What really inspires me are the babies—I work primarily with children under two years—13 children and a team of five adults. I am on the floor from 8 am through till 2 pm, and I am the director of a 73-place service! Kids under two years are chaos (the best kind), and young children astound me with how quickly they change and grow. How they play—together, in the same game, reacting to each other—stuns me each day.
In your own childhood, what was your most magical experience?
When I was a kid at school we went on an excursion to Griffith, which was a huge day out because the road wasn’t fully sealed. We went to see a puppet show, The Tintookies. There were amazing marionettes filled with Australian animals and characters, it was awesome and just took me away. One of my early experiences with theatre!
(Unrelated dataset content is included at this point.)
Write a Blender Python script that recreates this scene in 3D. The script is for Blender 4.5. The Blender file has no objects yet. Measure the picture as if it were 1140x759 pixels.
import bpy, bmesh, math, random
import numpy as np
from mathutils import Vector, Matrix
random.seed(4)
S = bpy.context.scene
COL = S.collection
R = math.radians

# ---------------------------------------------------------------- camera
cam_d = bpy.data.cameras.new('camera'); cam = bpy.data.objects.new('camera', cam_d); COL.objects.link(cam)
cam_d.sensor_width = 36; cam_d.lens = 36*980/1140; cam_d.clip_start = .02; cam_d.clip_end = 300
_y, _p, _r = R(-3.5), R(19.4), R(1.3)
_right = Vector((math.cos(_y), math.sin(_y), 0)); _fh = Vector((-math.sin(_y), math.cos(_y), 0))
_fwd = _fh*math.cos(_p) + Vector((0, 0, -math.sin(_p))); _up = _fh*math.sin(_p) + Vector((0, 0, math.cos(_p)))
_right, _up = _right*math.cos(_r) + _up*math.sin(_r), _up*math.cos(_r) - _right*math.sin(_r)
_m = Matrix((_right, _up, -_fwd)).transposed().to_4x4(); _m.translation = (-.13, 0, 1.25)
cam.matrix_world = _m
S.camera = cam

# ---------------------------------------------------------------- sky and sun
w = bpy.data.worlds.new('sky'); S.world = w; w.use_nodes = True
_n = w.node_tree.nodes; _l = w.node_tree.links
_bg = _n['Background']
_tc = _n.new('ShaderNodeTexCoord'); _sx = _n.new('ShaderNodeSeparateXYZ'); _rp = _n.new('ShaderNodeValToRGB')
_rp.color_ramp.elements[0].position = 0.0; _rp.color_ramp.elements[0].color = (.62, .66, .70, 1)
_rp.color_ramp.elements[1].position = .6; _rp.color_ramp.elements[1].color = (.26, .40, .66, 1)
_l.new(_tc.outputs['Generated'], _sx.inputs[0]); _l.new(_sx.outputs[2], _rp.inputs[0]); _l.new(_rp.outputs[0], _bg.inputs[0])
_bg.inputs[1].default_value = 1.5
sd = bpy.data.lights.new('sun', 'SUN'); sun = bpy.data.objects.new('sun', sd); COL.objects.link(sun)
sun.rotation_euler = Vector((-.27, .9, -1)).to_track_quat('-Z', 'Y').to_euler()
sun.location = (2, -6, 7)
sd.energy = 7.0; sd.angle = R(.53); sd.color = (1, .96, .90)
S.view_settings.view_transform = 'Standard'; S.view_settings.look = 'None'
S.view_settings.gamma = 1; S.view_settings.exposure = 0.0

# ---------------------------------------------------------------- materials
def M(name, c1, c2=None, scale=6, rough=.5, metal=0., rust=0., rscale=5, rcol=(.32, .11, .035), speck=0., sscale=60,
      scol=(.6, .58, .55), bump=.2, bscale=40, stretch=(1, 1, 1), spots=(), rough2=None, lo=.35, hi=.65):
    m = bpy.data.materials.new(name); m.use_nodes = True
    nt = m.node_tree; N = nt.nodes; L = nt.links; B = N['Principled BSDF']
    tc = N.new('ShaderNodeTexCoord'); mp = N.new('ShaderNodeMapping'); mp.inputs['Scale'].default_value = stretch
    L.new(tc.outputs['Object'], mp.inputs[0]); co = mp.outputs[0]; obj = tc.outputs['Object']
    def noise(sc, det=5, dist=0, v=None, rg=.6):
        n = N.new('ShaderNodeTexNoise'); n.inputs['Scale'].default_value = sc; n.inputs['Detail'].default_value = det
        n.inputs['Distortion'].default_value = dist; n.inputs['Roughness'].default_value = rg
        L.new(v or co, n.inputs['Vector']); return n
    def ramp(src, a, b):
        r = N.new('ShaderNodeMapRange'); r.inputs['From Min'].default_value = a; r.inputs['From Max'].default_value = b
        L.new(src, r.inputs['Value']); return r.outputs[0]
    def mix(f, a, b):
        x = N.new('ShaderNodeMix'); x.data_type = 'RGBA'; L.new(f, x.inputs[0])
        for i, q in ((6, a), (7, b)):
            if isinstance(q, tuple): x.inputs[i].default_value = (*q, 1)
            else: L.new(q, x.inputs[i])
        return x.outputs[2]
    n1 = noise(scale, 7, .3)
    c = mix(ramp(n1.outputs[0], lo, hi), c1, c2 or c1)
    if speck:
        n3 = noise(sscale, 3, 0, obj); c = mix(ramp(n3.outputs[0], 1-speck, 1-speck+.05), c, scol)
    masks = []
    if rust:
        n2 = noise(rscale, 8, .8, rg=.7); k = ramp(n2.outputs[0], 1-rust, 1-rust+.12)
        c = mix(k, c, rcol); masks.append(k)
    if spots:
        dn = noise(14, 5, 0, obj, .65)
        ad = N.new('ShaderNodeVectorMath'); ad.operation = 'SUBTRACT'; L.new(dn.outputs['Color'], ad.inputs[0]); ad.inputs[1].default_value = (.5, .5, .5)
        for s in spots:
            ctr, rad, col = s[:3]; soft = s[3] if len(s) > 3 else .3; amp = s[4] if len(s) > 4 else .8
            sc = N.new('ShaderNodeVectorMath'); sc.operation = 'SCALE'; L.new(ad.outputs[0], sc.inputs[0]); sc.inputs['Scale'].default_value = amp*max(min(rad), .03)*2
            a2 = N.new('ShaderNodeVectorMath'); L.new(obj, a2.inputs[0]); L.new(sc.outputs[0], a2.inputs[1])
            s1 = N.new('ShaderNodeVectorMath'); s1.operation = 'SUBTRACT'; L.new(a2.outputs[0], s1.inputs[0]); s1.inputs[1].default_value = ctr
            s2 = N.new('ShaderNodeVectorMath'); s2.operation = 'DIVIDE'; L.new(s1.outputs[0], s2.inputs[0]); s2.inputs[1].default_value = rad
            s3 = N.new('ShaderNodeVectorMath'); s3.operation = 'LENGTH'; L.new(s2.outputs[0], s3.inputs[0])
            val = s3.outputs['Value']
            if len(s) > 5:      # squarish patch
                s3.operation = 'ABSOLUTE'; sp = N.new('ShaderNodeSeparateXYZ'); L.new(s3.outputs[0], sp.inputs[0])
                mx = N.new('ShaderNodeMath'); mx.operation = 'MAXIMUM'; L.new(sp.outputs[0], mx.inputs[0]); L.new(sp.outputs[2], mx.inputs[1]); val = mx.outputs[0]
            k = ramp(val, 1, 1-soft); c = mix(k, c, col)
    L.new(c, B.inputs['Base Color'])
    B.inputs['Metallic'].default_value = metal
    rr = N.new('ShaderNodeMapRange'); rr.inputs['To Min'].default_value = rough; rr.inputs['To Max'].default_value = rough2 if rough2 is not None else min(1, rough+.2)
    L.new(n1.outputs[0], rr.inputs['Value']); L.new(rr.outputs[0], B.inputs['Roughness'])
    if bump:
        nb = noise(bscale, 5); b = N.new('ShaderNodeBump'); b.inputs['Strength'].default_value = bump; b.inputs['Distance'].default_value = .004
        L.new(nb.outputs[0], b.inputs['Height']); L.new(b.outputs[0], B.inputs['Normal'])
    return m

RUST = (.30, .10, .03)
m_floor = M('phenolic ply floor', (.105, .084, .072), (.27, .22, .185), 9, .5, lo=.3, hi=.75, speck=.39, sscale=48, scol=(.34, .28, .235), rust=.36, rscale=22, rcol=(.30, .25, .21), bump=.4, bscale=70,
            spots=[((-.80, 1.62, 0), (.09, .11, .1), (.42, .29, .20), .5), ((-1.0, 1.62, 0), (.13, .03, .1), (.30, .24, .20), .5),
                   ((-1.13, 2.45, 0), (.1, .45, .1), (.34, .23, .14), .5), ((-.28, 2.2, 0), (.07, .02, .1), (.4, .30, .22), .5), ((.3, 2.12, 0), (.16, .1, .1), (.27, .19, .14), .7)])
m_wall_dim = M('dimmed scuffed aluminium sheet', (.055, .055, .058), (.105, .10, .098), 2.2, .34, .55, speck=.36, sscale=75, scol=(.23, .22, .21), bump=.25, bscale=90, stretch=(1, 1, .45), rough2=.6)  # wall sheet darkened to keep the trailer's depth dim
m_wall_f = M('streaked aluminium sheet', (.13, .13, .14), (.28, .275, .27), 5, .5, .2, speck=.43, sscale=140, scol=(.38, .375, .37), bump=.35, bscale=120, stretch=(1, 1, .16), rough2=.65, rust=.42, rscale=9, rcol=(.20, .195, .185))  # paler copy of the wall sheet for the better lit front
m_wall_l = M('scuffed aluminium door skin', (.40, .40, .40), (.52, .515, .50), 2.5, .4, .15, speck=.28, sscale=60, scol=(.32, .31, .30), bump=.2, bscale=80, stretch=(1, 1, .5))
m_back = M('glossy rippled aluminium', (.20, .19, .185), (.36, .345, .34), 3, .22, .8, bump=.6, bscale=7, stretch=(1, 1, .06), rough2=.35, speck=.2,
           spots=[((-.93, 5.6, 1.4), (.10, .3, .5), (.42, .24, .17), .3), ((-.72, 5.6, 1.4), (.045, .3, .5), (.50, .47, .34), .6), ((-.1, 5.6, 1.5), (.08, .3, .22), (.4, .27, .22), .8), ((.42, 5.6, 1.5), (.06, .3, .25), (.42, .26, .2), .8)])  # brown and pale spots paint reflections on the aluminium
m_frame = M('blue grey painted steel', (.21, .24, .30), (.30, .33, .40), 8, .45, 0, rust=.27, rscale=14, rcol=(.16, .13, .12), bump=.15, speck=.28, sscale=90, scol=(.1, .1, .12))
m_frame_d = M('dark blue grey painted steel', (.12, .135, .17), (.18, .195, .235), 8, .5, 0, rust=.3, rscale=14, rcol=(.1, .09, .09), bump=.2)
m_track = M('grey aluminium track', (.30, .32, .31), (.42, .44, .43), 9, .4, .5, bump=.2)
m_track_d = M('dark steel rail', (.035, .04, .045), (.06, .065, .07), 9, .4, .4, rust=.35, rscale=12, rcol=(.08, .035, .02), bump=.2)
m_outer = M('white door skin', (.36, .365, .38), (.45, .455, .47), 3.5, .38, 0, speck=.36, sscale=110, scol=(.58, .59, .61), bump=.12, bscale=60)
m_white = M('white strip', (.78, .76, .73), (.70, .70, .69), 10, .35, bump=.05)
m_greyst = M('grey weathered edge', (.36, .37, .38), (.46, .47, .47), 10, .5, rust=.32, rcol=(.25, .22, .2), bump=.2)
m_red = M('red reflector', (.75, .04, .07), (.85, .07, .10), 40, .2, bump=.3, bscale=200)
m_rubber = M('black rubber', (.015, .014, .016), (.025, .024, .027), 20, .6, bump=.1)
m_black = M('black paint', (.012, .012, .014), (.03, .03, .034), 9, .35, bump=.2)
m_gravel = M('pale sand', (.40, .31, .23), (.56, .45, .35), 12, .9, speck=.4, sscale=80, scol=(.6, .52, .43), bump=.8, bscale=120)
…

When it comes to the education of Australian children, particularly in the early years, what do you think children most need, and what would you like to see more of?
Children need to be trusted, and have opportunities to be creative, resourceful, capable and resilient. I think there is a great big ‘dumb down’ happening at the moment, everything is being made too easy, so that everyone succeeds.
Children are born to learn. Our role is to support, nurture and instil a sense of enquiry and desire to learn in young children, but also to support and nurture their family and ultimately the community. To be flexible in the services we provide, catering for the needs of each community as they arise and how these programs are delivered.
I don’t know how that can happen when children and their educators are being snowed under with misinformation about children, how they learn and what they need. The stencil is the teacher’s audit trail, proving to someone higher up that the children have completed a task, never quite sure if they understand the process. The focus on product is disconcerting, especially as we (early childhood practitioners) know that process is the key to understanding.
Who are, or have been, the most influential people in your career?
I am here because of the giants in my life:
- the people who inspire me each day—my family, and the communities I grew up in;
- the professionals who work in early childhood services across the country, who each day create wonder and inspire children to learn, question and build knowledge;
- the families who come back year after year; and
- the children who light up my life.
I am here because I am passionate about creating the best environment for young children to grow up in—not only physically, but also emotionally and socially. I succeed because the people around me are passionate about this too.